Learning from Monastic Litigation

Learning from Monastic Litigation

Philip Gant - Postdoctoral Associate in East Asian Studies and Lecturer in Religious Studies

Wednesday, October 28, 2020 - 12:00pm to 1:30pm
via Zoom See map

This talk examines the active legal role of Buddhist monastics in the society of Chosŏn Korea (1392-1910). Chosŏn is thought to have been particularly successful in using the law to advance Neo-Confucianism and persecute Buddhism into irrelevance. Although scholars have long called for a reorientation of that understanding of Chosŏn Buddhism, a workable alternative picture of its social realities has remained elusive. 

I provide one. Introducing the prodigious litigation in which Buddhist monastics became involved throughout those five centuries, I show that rather than grinding monastics out, Chosŏn’s legal system, in interpreting and applying policy decisions, functioned steadily and predictably to bring the country’s monastics more and more tightly into the fold. I trace how this developed within monastic social and religious networks, within the country’s land use patterns, and within the county’s law itself. Finally, I follow monastic litigation over the Chosŏn/Colonial Period (1910-1945) divide to demonstrate how the roots of modern Korean Buddhism’s enduring, creative engagement with society through law run deeper than received wisdom tends to suggest.

In the process, I show how Chosŏn Buddhism – all too long thought stagnant, dependent, and monolithic – was instead integrated, responsive, and diverse.

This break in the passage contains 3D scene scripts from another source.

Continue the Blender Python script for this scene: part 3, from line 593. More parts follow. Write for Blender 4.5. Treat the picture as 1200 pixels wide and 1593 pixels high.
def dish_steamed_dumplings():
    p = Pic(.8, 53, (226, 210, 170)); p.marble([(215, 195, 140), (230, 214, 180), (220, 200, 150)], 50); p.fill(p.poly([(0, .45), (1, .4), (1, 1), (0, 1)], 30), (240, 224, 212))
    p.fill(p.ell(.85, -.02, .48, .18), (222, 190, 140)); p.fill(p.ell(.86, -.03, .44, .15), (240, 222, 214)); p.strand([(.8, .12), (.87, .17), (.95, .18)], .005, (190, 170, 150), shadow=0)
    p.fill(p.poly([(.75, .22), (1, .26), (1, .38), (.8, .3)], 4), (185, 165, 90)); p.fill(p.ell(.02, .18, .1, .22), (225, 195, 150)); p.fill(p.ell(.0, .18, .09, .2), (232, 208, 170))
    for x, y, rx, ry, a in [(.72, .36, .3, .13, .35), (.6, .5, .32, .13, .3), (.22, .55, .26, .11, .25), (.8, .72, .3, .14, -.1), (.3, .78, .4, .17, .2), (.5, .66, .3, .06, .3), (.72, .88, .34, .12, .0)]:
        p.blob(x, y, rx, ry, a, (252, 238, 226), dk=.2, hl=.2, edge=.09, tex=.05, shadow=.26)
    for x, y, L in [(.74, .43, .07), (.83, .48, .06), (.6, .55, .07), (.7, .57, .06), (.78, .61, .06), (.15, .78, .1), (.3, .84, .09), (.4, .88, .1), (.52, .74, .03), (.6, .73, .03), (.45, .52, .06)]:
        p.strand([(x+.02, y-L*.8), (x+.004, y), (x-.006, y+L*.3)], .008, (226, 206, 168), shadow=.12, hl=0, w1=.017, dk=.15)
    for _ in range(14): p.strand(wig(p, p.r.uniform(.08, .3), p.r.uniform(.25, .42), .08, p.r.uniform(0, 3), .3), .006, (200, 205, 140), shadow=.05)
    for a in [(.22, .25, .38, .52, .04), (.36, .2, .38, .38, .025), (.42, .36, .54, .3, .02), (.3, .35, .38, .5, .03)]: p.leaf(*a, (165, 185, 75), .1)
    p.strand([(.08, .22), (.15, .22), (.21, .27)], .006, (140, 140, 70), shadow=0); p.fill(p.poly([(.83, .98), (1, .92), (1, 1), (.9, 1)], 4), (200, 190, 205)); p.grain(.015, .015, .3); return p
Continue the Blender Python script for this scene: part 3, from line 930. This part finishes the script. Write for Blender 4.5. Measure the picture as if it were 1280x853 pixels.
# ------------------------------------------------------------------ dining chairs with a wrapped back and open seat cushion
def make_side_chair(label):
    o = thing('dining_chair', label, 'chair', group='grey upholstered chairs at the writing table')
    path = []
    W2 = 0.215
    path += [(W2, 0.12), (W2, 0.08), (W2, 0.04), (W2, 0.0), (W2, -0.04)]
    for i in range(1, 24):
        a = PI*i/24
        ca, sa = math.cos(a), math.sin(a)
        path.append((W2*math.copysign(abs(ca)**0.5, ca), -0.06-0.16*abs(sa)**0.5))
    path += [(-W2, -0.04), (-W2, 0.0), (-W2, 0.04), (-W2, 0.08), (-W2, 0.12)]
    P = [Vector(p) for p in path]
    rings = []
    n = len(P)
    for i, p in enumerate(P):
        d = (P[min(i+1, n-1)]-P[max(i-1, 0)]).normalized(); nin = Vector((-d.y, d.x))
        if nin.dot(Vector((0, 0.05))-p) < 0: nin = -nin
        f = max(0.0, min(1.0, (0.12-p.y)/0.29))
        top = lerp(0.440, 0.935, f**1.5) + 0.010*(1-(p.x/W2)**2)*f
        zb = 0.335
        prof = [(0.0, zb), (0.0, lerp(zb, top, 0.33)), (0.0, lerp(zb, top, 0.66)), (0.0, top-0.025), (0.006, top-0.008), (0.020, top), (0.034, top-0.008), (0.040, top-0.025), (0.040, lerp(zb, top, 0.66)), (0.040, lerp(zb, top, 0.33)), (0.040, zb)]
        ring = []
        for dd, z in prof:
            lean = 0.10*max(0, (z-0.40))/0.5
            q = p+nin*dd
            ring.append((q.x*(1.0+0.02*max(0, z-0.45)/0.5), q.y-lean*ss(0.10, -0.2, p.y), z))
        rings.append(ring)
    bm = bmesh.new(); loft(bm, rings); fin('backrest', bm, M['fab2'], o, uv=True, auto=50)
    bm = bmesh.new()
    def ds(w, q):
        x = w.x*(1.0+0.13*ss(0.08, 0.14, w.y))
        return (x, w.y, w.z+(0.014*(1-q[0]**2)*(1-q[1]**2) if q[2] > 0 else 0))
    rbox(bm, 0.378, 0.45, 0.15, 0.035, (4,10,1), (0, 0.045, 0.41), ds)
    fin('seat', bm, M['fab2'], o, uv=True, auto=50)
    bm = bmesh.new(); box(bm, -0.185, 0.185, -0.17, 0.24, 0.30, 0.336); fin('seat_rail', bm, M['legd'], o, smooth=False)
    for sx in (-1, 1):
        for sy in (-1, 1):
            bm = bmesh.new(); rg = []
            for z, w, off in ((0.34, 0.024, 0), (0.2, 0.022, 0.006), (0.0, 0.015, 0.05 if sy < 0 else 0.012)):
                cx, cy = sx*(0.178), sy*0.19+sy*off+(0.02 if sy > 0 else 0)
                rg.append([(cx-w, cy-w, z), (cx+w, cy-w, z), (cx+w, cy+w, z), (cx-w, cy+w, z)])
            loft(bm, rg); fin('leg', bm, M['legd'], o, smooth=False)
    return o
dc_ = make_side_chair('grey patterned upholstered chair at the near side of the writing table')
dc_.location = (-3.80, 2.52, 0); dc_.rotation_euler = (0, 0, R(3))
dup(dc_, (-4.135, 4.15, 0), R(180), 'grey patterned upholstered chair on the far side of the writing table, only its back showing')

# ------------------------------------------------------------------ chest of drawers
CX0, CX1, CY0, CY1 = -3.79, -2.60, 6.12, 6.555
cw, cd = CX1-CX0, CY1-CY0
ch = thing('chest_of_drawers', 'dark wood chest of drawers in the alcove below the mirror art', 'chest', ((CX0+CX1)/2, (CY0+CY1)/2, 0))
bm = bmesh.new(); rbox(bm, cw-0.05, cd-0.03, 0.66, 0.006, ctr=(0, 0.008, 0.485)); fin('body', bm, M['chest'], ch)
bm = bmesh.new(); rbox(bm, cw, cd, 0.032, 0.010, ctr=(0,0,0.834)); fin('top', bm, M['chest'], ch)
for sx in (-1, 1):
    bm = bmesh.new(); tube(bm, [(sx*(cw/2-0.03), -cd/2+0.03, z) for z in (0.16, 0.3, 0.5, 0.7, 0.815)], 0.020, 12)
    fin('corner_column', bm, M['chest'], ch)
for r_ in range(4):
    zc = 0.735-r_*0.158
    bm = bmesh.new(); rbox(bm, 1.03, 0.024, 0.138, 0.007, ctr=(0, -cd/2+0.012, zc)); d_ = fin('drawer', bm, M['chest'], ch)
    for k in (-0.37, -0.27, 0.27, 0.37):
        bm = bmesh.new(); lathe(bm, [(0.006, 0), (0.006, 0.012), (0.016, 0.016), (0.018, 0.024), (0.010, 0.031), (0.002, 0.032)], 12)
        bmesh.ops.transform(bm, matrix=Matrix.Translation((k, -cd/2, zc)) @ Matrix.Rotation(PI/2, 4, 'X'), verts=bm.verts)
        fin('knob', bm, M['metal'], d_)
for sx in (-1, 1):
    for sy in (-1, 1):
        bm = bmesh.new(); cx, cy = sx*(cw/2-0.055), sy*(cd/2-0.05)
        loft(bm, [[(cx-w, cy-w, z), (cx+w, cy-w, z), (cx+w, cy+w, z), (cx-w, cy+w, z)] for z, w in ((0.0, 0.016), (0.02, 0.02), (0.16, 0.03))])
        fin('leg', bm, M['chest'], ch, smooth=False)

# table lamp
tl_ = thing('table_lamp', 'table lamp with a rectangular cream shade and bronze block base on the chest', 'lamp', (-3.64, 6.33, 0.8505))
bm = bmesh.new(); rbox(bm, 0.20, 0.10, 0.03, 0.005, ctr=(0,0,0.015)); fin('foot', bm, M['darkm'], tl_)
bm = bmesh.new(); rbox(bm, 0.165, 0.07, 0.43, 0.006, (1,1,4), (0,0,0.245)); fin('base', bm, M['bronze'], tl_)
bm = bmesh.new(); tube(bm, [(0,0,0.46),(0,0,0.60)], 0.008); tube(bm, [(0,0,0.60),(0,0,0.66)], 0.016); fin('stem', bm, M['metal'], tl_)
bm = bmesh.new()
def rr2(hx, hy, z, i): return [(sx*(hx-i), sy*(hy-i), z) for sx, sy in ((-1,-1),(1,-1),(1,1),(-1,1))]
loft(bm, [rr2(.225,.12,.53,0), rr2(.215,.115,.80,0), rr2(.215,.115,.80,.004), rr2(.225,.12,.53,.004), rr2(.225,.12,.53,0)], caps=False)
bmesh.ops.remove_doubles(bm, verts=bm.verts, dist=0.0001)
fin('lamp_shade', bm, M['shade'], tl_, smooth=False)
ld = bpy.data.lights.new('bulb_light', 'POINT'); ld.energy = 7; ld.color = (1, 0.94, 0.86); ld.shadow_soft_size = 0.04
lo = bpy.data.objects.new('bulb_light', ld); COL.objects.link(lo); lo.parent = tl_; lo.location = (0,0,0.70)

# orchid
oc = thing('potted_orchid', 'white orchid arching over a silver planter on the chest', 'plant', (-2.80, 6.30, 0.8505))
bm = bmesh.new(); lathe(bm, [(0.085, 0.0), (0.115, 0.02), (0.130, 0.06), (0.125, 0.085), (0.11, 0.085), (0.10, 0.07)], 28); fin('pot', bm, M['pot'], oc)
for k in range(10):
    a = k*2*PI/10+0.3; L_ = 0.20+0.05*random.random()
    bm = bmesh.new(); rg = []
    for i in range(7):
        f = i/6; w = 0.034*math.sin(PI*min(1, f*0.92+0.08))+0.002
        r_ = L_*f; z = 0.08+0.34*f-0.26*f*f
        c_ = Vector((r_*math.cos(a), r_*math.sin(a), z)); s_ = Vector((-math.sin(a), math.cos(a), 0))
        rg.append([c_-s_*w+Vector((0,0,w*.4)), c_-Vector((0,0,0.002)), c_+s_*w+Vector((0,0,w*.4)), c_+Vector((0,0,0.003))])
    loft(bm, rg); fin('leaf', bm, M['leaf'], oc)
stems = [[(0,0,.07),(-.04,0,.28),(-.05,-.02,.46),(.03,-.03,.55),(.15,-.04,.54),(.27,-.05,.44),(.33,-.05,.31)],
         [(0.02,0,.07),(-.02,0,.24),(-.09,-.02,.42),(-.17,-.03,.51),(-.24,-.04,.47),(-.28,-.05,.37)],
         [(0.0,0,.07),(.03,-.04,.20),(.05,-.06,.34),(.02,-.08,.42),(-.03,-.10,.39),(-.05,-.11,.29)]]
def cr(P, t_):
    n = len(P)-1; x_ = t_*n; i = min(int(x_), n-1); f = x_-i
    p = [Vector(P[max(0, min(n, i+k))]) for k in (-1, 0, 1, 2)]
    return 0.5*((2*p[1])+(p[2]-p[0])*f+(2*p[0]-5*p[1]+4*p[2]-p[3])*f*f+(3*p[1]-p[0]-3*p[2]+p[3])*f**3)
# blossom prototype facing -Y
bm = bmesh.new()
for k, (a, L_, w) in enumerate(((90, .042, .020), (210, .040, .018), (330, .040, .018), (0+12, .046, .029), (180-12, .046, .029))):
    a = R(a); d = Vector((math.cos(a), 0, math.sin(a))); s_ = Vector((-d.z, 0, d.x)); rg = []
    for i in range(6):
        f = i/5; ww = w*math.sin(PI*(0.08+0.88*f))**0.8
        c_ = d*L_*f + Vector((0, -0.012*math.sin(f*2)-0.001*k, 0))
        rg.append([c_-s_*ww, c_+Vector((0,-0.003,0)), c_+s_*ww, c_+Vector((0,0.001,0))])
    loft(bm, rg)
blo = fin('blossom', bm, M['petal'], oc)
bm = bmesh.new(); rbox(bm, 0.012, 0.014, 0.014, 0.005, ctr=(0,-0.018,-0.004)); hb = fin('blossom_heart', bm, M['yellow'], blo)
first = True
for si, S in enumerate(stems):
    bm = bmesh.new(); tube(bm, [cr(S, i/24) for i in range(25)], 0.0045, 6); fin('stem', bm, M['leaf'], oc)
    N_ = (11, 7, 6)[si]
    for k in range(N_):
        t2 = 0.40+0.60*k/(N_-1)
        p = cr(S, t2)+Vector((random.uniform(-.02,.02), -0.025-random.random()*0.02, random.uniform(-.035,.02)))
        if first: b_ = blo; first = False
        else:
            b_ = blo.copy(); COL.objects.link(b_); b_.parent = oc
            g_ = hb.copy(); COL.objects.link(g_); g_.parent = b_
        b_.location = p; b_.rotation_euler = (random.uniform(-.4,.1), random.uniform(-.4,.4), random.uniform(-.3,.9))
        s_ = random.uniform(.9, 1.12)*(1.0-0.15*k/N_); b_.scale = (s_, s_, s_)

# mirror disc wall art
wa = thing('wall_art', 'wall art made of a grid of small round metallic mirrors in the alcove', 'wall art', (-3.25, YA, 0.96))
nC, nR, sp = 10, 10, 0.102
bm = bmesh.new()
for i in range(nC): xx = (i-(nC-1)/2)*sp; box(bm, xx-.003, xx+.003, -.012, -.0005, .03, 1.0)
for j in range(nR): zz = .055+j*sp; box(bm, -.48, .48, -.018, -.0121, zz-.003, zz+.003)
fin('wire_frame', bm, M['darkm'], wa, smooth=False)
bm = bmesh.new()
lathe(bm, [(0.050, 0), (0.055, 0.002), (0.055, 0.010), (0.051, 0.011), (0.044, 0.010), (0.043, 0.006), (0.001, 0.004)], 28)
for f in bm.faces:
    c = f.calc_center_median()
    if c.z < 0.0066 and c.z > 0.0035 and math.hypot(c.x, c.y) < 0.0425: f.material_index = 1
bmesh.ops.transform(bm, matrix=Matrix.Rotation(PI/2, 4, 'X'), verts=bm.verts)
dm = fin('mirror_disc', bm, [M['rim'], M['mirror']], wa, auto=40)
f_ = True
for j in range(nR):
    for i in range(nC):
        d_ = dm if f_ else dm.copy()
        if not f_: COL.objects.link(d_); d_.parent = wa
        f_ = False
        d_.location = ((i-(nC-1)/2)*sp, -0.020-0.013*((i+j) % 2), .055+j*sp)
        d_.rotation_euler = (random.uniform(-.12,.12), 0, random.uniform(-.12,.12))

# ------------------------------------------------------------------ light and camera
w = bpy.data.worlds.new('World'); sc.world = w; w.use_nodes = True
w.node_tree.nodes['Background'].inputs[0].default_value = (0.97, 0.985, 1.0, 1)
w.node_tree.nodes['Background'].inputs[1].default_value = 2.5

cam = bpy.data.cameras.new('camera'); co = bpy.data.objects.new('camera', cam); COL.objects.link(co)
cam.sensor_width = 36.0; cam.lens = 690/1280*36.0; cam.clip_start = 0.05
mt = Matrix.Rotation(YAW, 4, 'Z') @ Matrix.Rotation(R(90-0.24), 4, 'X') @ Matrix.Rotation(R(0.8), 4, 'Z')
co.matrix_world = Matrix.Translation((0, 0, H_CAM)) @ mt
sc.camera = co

Philip Gant is a historian of premodern East Asia; his research focuses on Korean legal and social life over the centuries. His dissertation “Taking Refuge in the Law,” explored the tortuous litigation in which Buddhist monasteries and monastics in Chosŏn Korea (1392-1910) grew increasingly enmeshed to arrive at views of an overlooked religious landscape

Gant received his Ph.D. in History and East Asian Languages (HEAL) at Harvard University, and his bachelor’s degree in History and East Asian Studies at Yale College. 

From 2017 to 2019, he was a William R. Tyler fellow at Dumbarton Oaks in Washington, D.C. In the field, he was a summer fellow at the Academy of Korean Studies, and a 2017-2018 visiting student at the Kyujanggak Institute at Seoul National University. A Richard U. Light fellow and a Blakemore Freeman fellow in Seoul, Korea, he was a Greenberg/Yale-China Initiative scholar in Beijing, China, and a Reischauer Institute summer language grantee in Kanazawa and Yokohama, Japan.